When all is said and done no one else decides my happiness but me, it’s up to me to confront what makes me unhappy and if it involved someone else let them know but I cannot let their reaction determine whether or not I will be happy. 

Own Your Happiness

Happiness 

So why do I say I’m not happy?  I’m focusing a lot of my day on the things my husband has done in the past and some he continues to do that I do not like, I’m focusing my energy on the things I do not have. Of course that is what will make me unhappy and truth be told I have been like that most of my life, in a way it’s like I don’t deserve to be happy or something of that nature. I’ve always had someone to blame for my unhappiness, whether family, past hurts and something I didn’t have, a companion, true friends, always something. I’ve always heard the statement no one else is responsible for your happiness but yourself. This has only become a real realisation at 30 years old. How do I want to live the rest of my life going forward because honestly, people will not stop hurting people and I will not always have my way. 

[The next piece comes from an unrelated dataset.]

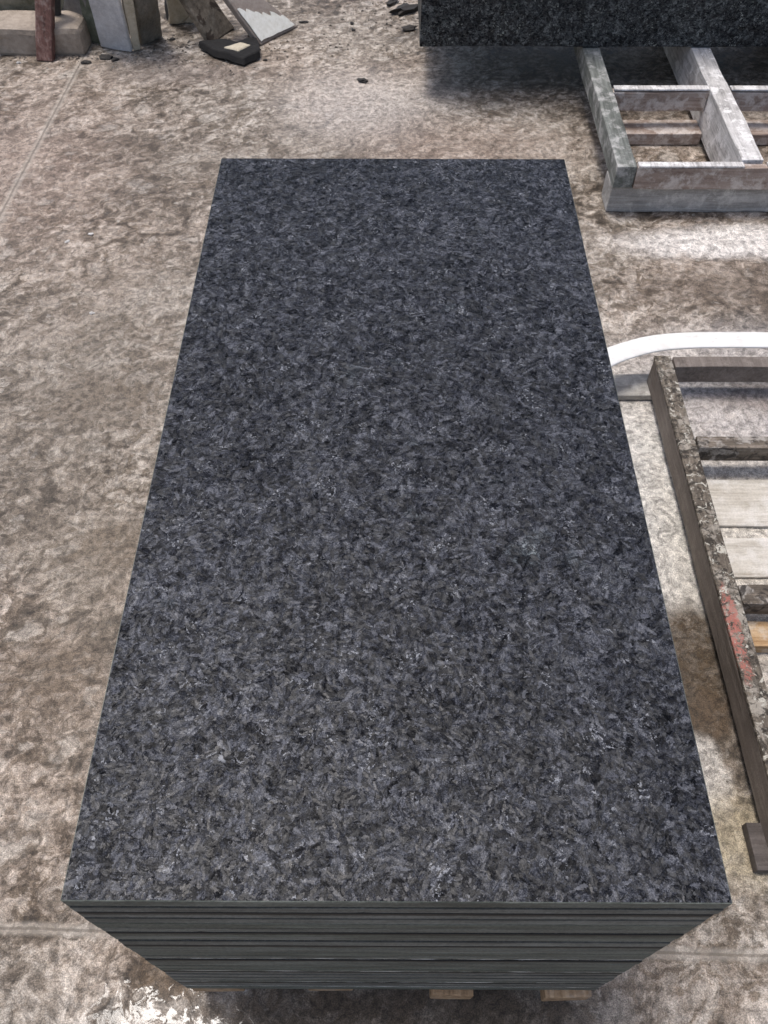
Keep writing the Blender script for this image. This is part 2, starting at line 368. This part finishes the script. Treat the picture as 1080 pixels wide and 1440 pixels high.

Being aware that my mind already has a doctorate degree in being unhappy, made me realise that undoing this mind-set will be a process, so I have accepted the challenge never the less because I really want to be Happy. 

Get joy back!

I’m collecting joy first in my happiness journey. Where do I find her? In the presence of the Lord because that’s where I will find fullness of Joy. Even with this first step it’s easy to have an excuse. After months of using being a tired first time mom as an excuse I had to find a way to get joy at all costs. It started with praying and singing with baby at bath time, nap time, bedtime, meal time, whenever I could sneak it in (and when I remembered because God was not first priority anymore). As this intentional habit grew I then began to seek for time alone with God even if I was doing something. So during my bath time or cooking time when alone I would pray or sing, and think on scripture. Eventually I found energy slowly coming back and I could even wake up earlier. This then allowed me to get a real devotion in. Making sure I pick up the Bible before getting my phone, preparing the babies porridge, read the scripture and pray the scripture. 


The beauty about having joy is that even when happiness hasn’t happened I don’t fall apart into a thousand pieces. Joy gives me a new perspective of how I view things, even the things I don’t enjoy I started feeling warm inside because gratitude began to rise. I am grateful for motherhood so much and even joined a baby group that definitely helped in getting the joy levels rising. 

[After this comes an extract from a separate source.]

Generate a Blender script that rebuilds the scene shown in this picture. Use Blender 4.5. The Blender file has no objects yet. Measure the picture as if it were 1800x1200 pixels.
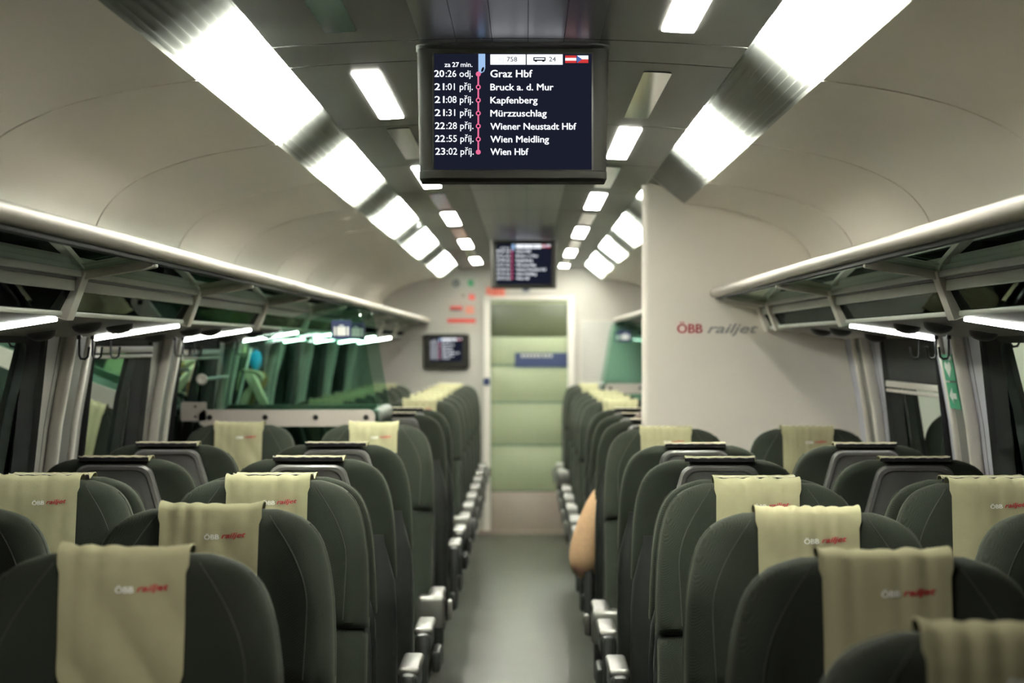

So now that I mentioned a little about how I’m getting joy back each day (I can’t express how mandatory this is for one’s soul), it’s time to work on being happy, having that real glow that comes from the inside. What are the things that make me happy in the first place? The thing with being in an unhappy state for so long is that each year you lose more and more of who you are and what you like and love. Side note for all single women make sure you know how to be happy by yourself before you enter a relationship because it’s not a guarantee that a man will make you happy. Sometimes the man can try to make you happy but if you don’t even know what makes you happy trust me all his efforts will be in vain. 

Find your happy place

I’m happy when I’m in a creative space of writing, dancing and singing. Practically, to get back here to this happy space, my first priority became getting a blog up and running so that I could write consistently and share my thoughts. 

Dancing

My baby girl is toddler now and so any moment we get we dance together, she loves it. Even at church we go to the front together now to get our dance on and when she is napping during service or a loving saint takes her so I can worship man I have learnt the value of time concerning this so guaranteed I get my temple dance expression on. How I love this and slowly because we are getting joy back remember I found myself dancing while praying when I had put baby to sleep and hubby was at a work function. Singing, I mentioned how I have begun to sing with baby and during prayer time but to get to happy place I have decided to go record some songs I have written and hubby gave a seal of authority on this one so expect to hear my first EP before the year ends.